10. This court has observed previously that some of the charged properties have been valued at over Kshs.100,000,000/=. The court stated as follows:-

“There are eleven (11) properties which were charged. Only five have been valued.  It will be ridiculous to allow properties of millions of shillings to be sold just because of an alleged debt of seven million which prima facie appears to be genuinely contested…. There must be a balance between what is owed and what is at stake”.

11. At paragraph 17 of the Ruling dated 17/5/2016, this court stated as follows:-

“On the issue of balance of convenience, I have stated in paragraph 15 hereinabove that this is a case of balancing which side may suffer more than the other. For the reason given hereinabove, I find that the balance of convenience tilts in favour of grant of injunction”

12. While determining the current application the same principle should apply. According to the defendant’s own letter dated 17/1/2015, the amount owing, and capable of redeeming the suit properties is Kshs.7,658,191. 40/=. A year and a half after this letter was written, the consent to deposit Kshs.9,000,000/=  into an interest earning account was filed. The latter amount is higher than the amount said to be owed by the plaintiff.
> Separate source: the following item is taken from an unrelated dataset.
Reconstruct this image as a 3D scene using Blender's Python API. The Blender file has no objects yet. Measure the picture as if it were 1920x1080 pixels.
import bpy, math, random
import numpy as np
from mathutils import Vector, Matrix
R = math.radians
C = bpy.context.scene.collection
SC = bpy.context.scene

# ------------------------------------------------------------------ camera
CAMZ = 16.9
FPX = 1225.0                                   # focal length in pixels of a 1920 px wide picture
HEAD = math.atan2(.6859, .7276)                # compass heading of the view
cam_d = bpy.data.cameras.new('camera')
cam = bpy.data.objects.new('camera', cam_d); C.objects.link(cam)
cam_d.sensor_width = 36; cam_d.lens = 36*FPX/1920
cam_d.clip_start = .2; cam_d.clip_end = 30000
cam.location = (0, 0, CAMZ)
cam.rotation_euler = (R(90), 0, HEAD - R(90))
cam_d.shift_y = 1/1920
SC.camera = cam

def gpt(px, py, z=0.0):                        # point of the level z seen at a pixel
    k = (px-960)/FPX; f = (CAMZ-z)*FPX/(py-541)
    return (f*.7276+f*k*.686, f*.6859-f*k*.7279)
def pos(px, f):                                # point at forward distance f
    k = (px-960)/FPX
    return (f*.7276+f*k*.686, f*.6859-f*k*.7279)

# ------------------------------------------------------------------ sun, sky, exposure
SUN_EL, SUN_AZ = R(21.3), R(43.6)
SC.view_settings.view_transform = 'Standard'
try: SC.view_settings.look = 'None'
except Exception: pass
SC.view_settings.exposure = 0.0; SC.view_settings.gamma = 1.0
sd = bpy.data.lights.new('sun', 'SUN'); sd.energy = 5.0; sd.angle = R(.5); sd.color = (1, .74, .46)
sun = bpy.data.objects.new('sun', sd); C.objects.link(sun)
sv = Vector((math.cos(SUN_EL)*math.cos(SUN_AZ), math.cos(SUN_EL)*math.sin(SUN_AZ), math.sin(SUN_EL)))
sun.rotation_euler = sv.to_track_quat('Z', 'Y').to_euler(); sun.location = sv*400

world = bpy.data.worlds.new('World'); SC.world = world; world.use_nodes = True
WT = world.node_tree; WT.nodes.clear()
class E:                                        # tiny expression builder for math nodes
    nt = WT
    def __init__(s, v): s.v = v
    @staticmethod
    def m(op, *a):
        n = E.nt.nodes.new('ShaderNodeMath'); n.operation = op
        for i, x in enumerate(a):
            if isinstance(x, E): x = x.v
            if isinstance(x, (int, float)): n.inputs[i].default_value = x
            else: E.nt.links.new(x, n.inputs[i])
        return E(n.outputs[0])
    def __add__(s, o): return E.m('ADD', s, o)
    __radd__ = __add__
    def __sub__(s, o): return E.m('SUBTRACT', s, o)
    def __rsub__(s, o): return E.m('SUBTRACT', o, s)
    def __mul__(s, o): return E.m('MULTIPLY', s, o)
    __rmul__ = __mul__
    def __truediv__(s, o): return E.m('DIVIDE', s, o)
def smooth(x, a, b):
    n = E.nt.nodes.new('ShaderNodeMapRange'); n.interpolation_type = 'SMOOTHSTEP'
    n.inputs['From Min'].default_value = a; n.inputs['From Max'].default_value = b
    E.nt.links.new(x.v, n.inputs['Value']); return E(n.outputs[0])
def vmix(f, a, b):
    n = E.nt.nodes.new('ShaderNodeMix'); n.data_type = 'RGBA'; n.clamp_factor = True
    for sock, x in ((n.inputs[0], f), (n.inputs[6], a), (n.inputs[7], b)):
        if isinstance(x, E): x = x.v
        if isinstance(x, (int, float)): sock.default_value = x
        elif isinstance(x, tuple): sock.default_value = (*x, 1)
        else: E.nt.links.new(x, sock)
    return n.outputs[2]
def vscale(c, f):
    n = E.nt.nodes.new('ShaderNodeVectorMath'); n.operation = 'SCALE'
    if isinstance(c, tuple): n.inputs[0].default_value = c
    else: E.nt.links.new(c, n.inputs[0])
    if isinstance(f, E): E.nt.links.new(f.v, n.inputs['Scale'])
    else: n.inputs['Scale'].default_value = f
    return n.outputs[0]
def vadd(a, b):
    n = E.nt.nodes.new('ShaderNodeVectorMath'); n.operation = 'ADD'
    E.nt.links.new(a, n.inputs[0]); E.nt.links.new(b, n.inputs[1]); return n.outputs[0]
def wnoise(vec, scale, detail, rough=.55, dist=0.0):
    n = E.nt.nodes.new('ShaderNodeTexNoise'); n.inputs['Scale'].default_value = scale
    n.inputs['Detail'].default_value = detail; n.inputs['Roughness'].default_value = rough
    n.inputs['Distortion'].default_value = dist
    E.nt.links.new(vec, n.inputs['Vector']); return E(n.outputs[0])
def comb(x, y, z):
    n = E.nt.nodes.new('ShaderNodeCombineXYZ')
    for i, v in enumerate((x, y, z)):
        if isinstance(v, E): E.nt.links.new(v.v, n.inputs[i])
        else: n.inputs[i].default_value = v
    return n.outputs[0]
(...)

That would still be the case even if interest for the period of one year since the date of the letter in question (17/11/2015) was taken into consideration.

13. For that reason I find that the application dated 21/11/2016 is merited and I therefore grant it in terms of Prayer No. 3 thereof.

Signed, dated and delivered at Kitale on this 29th day of May, 2017.

MWANGI NJOROGE

JUDGE

29/05/2017

Before - Mwangi Njoroge Judge

Court Assistant - Isabellah

No appearance for the parties.

Ruling read in open court in the absence of the parties who had been notified.